Down Mexico way

Noir series "Going South" finds dark stories under sunny skies

Revenge, an ever-popular noir theme, guides the action in 1947's Ride the Pink Horse, directed by and starring Robert Montgomery.

FILM Traditional noir cinema is like a whirlpool (and there is, in fact, a 1949 noir titled Whirlpool): its protagonists are haplessly sucked into a vortex of escalating, devouring peril against which their struggles are likely to be futile. Violence, deceit, perversity, love gone wrong, vengeance, and insanity envelop the good and the weak, the haunted and proud alike.The familiar noir setting is that of the bustling city turned malevolent and strange, suddenly underpopulated streets fraught with danger in an unending night of guns, dames, and double crosses. But the open road is equally a noir landscape, exchanging the maze of urban entrapment for flights that seek rescue from dire straits but instead only dig deeper into trouble with each incriminating mile. Loss of control and comfort is the noir hero's inevitable slippery slope; he (or the occasional she) is increasingly at the mercy of cruel fate, unrelenting pursuit, bad judgment, and/or unforgiving alien surroundings.

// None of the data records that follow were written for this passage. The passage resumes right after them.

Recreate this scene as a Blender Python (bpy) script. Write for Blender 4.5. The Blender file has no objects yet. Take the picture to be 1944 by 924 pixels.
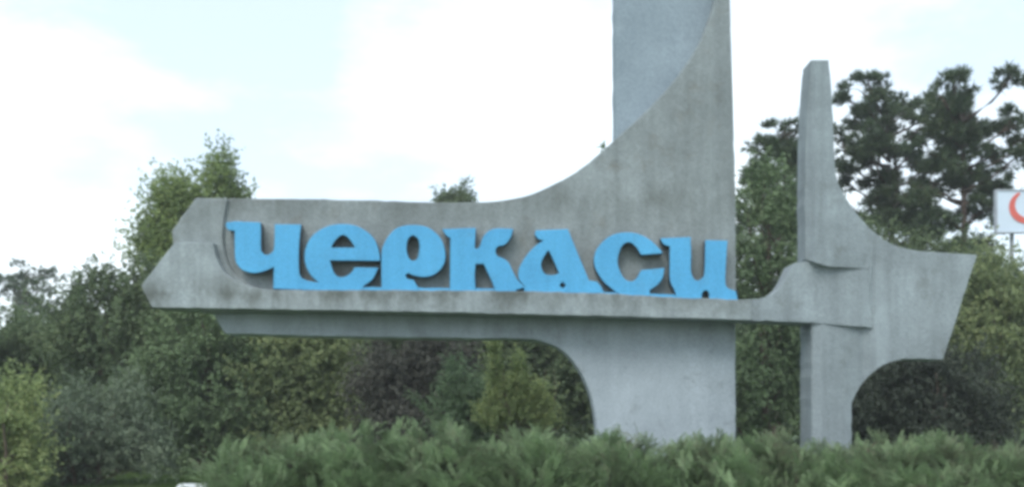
import bpy, bmesh, math, random
import numpy as np
from mathutils import Vector, Matrix

scene = bpy.context.scene
C = scene.collection
random.seed(7)
rng = np.random.default_rng(11)
R = math.radians

# ------------------------------------------------------------------ camera
F = 2000.0            # focal length in photo pixels (photo 1944 x 924)
HY = 780.0            # horizon row in the photo
CAMZ = 1.6
cam_d = bpy.data.cameras.new("camera")
cam_d.sensor_width = 36.0
cam_d.lens = 36.0 * F / 1944.0
cam_d.shift_y = (HY - 462.0) / 1944.0
cam_d.clip_start = 0.1
cam_d.clip_end = 3000.0
cam_d.dof.use_dof = True
cam_d.dof.focus_distance = 17.6
cam_d.dof.aperture_fstop = 4.0
cam = bpy.data.objects.new("camera", cam_d)
cam.location = (0, 0, CAMZ)
cam.rotation_euler = (R(90), 0, 0)
C.objects.link(cam)
scene.camera = cam

# ------------------------------------------------------------------ light
SUN_EL, SUN_AZ = R(50), R(-158)      # azimuth measured from +Y (view direction) towards +X (right)
world = bpy.data.worlds.new("World")
scene.world = world
world.use_nodes = True
nt = world.node_tree
nt.nodes.clear()
def N(nt, t, **kw):
    n = nt.nodes.new(t)
    for k, v in kw.items():
        if k.startswith('i_'):
            n.inputs[k[2:].replace('_', ' ')].default_value = v
        else:
            setattr(n, k, v)
    return n
L = nt.links.new
sky = N(nt, 'ShaderNodeTexSky', sky_type='NISHITA', sun_disc=False, sun_elevation=SUN_EL,
        sun_rotation=SUN_AZ, altitude=100.0, air_density=1.0, dust_density=2.2, ozone_density=1.0)
tc = N(nt, 'ShaderNodeTexCoord')
mp = N(nt, 'ShaderNodeMapping')
mp.inputs['Scale'].default_value = (2.6, 2.6, 6.0)
mp.inputs['Location'].default_value = (3.2, 0.35, 0.2)
nz = N(nt, 'ShaderNodeTexNoise')
nz.inputs['Scale'].default_value = 1.0
nz.inputs['Detail'].default_value = 7.0
nz.inputs['Roughness'].default_value = 0.58
rp = N(nt, 'ShaderNodeValToRGB')
rp.color_ramp.elements[0].position = 0.40
rp.color_ramp.elements[1].position = 0.60
rp.color_ramp.elements[0].color = (0.45, 0.45, 0.45, 1)
rp.color_ramp.elements[1].color = (0.93, 0.93, 0.93, 1)
mx = N(nt, 'ShaderNodeMix', data_type='RGBA')
mx.inputs['B'].default_value = (6.0, 6.7, 7.1, 1)
bg = N(nt, 'ShaderNodeBackground')
bg.inputs['Strength'].default_value = 0.125
wo = N(nt, 'ShaderNodeOutputWorld')
L(tc.outputs['Generated'], mp.inputs['Vector']); L(mp.outputs[0], nz.inputs['Vector'])
L(nz.outputs['Fac'], rp.inputs[0]); L(rp.outputs[0], mx.inputs['Factor'])
L(sky.outputs[0], mx.inputs['A']); L(mx.outputs['Result'], bg.inputs['Color'])
L(bg.outputs[0], wo.inputs[0])

sun_d = bpy.data.lights.new("sun", 'SUN')
sun_d.energy = 1.0
sun_d.angle = R(30)
sun_d.color = (1.0, 0.97, 0.92)
sun = bpy.data.objects.new("sun", sun_d)
C.objects.link(sun)
to_sun = Vector((math.sin(SUN_AZ) * math.cos(SUN_EL), math.cos(SUN_AZ) * math.cos(SUN_EL), math.sin(SUN_EL)))
sun.rotation_euler = to_sun.to_track_quat('Z', 'Y').to_euler()

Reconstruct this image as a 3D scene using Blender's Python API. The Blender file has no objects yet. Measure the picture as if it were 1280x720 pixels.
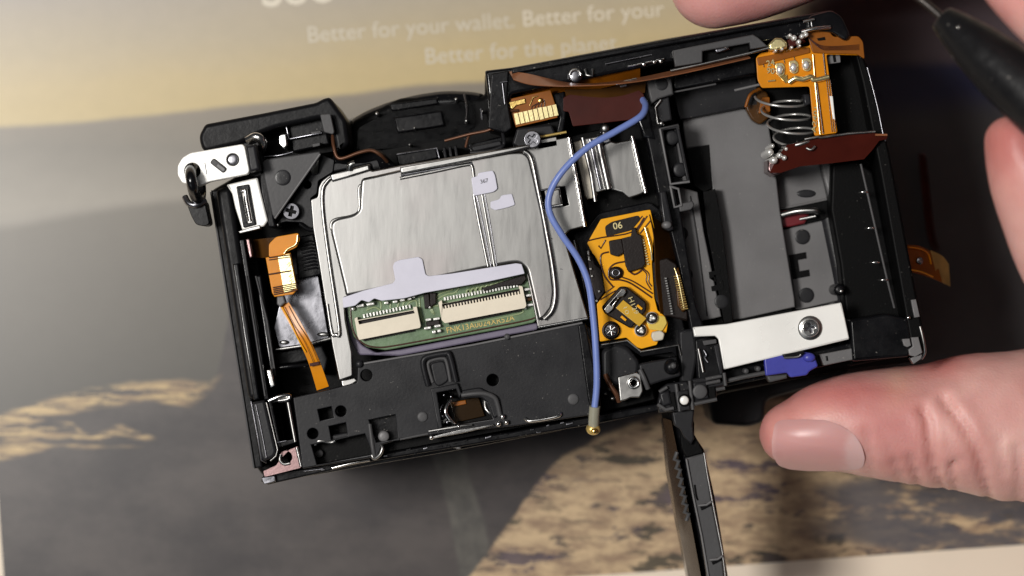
import bpy, bmesh, math, random
import numpy as np
from mathutils import Vector, noise as mnoise
from mathutils.bvhtree import BVHTree
from mathutils.geometry import tessellate_polygon
random.seed(7)
sc = bpy.context.scene
COL = sc.collection
MM = 0.001
CAMZ = 460.0          # mm, camera above the table
FACE = 60.0           # mm, height of the open back of the hand-held camera body
W0 = 160.0            # mm of the scene across the frame at FACE

# ------------------------------------------------------------------ camera
cd = bpy.data.cameras.new('view_camera')
vc = bpy.data.objects.new('view_camera', cd); COL.objects.link(vc)
vc.location = (0, 0, CAMZ*MM)
cd.sensor_width = 36; cd.lens = 36*(CAMZ-FACE)/W0
cd.clip_start = 0.01; cd.clip_end = 20
cd.dof.use_dof = True; cd.dof.focus_distance = (CAMZ-FACE+2)*MM; cd.dof.aperture_fstop = 14
sc.camera = vc
# ------------------------------------------------------------------ world and lamps
w = bpy.data.worlds.new('World'); sc.world = w; w.use_nodes = True
wn = w.node_tree; bg = wn.nodes['Background']
bg.inputs[0].default_value = (0.86, 0.90, 1.0, 1); bg.inputs[1].default_value = 0.025
def area(name, loc, target, size, sy, power, col):
    l = bpy.data.lights.new(name, 'AREA'); l.shape = 'RECTANGLE'; l.size = size; l.size_y = sy
    l.energy = power; l.color = col
    o = bpy.data.objects.new(name, l); COL.objects.link(o); o.location = loc
    d = Vector(target)-Vector(loc); o.rotation_euler = d.to_track_quat('-Z', 'Y').to_euler()
    return o
area('desk_lamp', (-0.36, 0.055, 0.85), (0, 0, 0.03), 0.17, 0.15, 6.5, (1.0, 0.965, 0.92))
area('reflection_fill', (-0.22, 0.16, 0.98), (0, 0, 0.05), 0.50, 0.34, 1.15, (1.0, 0.98, 0.95))  # added broad soft fill, unseen, to put reflections on the metal
area('cool_fill', (-0.30, -0.45, 0.60), (0, 0, 0.05), 0.4, 0.3, 0.30, (0.88, 0.94, 1.0))  # weak cool fill from an unseen source, no actual window
sc.view_settings.view_transform = 'Standard'
sc.view_settings.look = 'None'
sc.view_settings.exposure = 0.0
sc.view_settings.gamma = 1.0
sc.cycles.max_bounces = 6
sc.cycles.use_denoising = True

# ------------------------------------------------------------------ mapping and helpers
def P(px, py, z=FACE):
    """photograph column/row at height z (mm) -> metres in the scene"""
    k = W0*(CAMZ-z)/(CAMZ-FACE)/1280.0
    return Vector(((px-640)*k*MM, -(py-360)*k*MM, z*MM))
def lin(r, g, b):
    f = lambda c: (c/255/12.92) if c/255 <= .04045 else ((c/255+.055)/1.055)**2.4
    return (f(r), f(g), f(b), 1)
def empty(name, loc, label, cat, group=None):
    o = bpy.data.objects.new(name, None); COL.objects.link(o); o.location = loc
    o['label'] = label; o['category'] = cat; o.empty_display_size = .01
    if group: o['group'] = group
    return o
WLOC = {}
def link(name, me, mat, parent, kind=None, smooth=None, recenter=True):
    c = Vector((0, 0, 0))
    if recenter and len(me.vertices):
        n = len(me.vertices); a = np.empty(n*3, dtype=np.float64); me.vertices.foreach_get('co', a)
        a = a.reshape(-1, 3); mid = (a.min(0)+a.max(0))/2; a -= mid
        me.vertices.foreach_set('co', a.ravel()); me.update(); c = Vector(mid)
    me.name = name
    o = bpy.data.objects.new(name, me); COL.objects.link(o)
    if mat is not None:
        me.materials.clear(); me.materials.append(mat)
    if parent is not None:
        o.parent = parent
        o.location = c - WLOC.get(parent.name, parent.location.copy())
    else:
        o.location = c
    WLOC[o.name] = c
    if kind: o['kind'] = kind
    if smooth is not None:
        me.shade_smooth() if smooth else me.shade_flat()
    return o
def curve_mesh(cu):
    t = bpy.data.objects.new('tmp', cu); COL.objects.link(t)
    dg = bpy.context.evaluated_depsgraph_get()
    me = bpy.data.meshes.new_from_object(t.evaluated_get(dg), depsgraph=dg)
    bpy.data.objects.remove(t); bpy.data.curves.remove(cu)
    return me
def fillet(pts, r, n=4):
    if r <= 0: return pts
    out = []; N = len(pts)
    for i in range(N):
        a, b, c = Vector(pts[i-1]), Vector(pts[i]), Vector(pts[(i+1) % N])
        d1, d2 = (a-b), (c-b)
        if d1.length < 1e-6 or d2.length < 1e-6: continue
        k1 = min(r, d1.length*.45); k2 = min(r, d2.length*.45)
        p0 = b+d1.normalized()*k1; p2 = b+d2.normalized()*k2
        if abs(d1.normalized().dot(d2.normalized())) > .995: out.append(tuple(b)); continue
        for j in range(n+1):
            t = j/n; q = p0*(1-t)**2+b*2*t*(1-t)+p2*t*t; out.append((q.x, q.y))
    return out
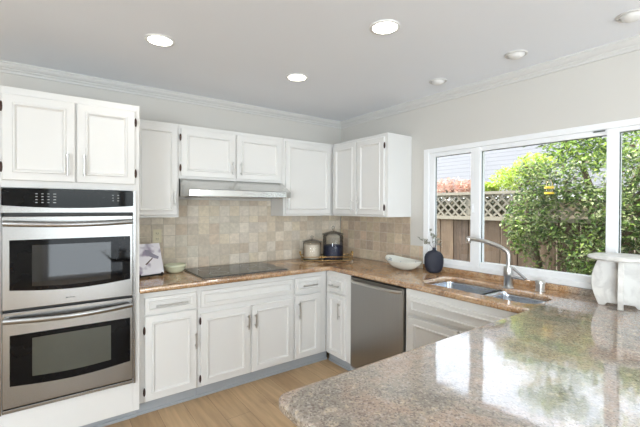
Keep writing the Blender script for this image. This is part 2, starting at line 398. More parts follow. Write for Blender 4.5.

The Pacific Film Archive July series "Going South: American Noir in Mexico" explores one such manifestation of the traveler becoming "lost" in ways no AAA map can help. The eight vintage black and white features in curator Steve Seid's program trace Yank protagonists' odysseys southward, often on the lam or otherwise under duress. Some never actually make it to Mexico, or just to those border towns fabled for lawlessness and licentiousness (if largely because northern money, cultural ignorance, and thrill-seeking encouraged criminal predation).

Those who do make it find no comfort in a strange land: the stark desert, tourist traps, and insinuating locals with their maddening foreign tongue (the titular villain from 1953's The Hitch-Hiker keeps expressing exasperation that Mexicans insist on speaking "Mexican") provide no hiding place from their demons.

No less than three features star the inimitable sloe-eyed Robert Mitchum, a man who always seemed like he'd have a few Tijuana stories unfit for family consumption. Two by Mia's dad John Farrow (1950's Where Danger Lives and the next year's His Kind of Woman), as well as Jacques Tourneur's 1947 noir classic Out of the Past, find his variably innocent heroes drawn like flies into ornate sticky webs with an alluring brunette at their center. If Danger and Past prove her deadlier than the male, Woman's lighter tone allows a tropical resort near Santa Rosalita to parody den-of-thieves exoticism. In it, Jane Russell gets to be one dame who's hard-boiled on the outside but soft on the in, as opposed to vice versa.

Mexico is likewise just the end point of thorny chases — after stolen loot or lying tail, respectively — in Phil Karlson's excellent 1952 Kansas City Confidential and Anthony Mann's cheesy Blue Angel (1930) update The Great Flamarion (1945) (with Erich von Stroheim as a grandiose vaudeville sharpshooter). But it's central to the series' three most potent entries, which also notably offer more complex takes on the relationship between our perennially poorer neighbor and imposing Gringolandia.

If you haven't seen Orson Welles' 1958 Touch of Evil — either in its original studio cut or drastically different 1998 Walter Murch reconstruction of the director's original intent — you need to, because it's a masterpiece of noir, exploitation, irony, and stylistic delirium. When Charlton Heston's unlikely spray-tanned Mexican narcotics agent marries very blonde, "pure" (and racist) gringa Janet Leigh, their honeymoon becomes a grotesque nightmare of border-straddling sleaze, though the Spanish-speaking miscreants are just pawns in the hands of Yankee pros — especially Welles' own Jabba the Hutt-like police captain.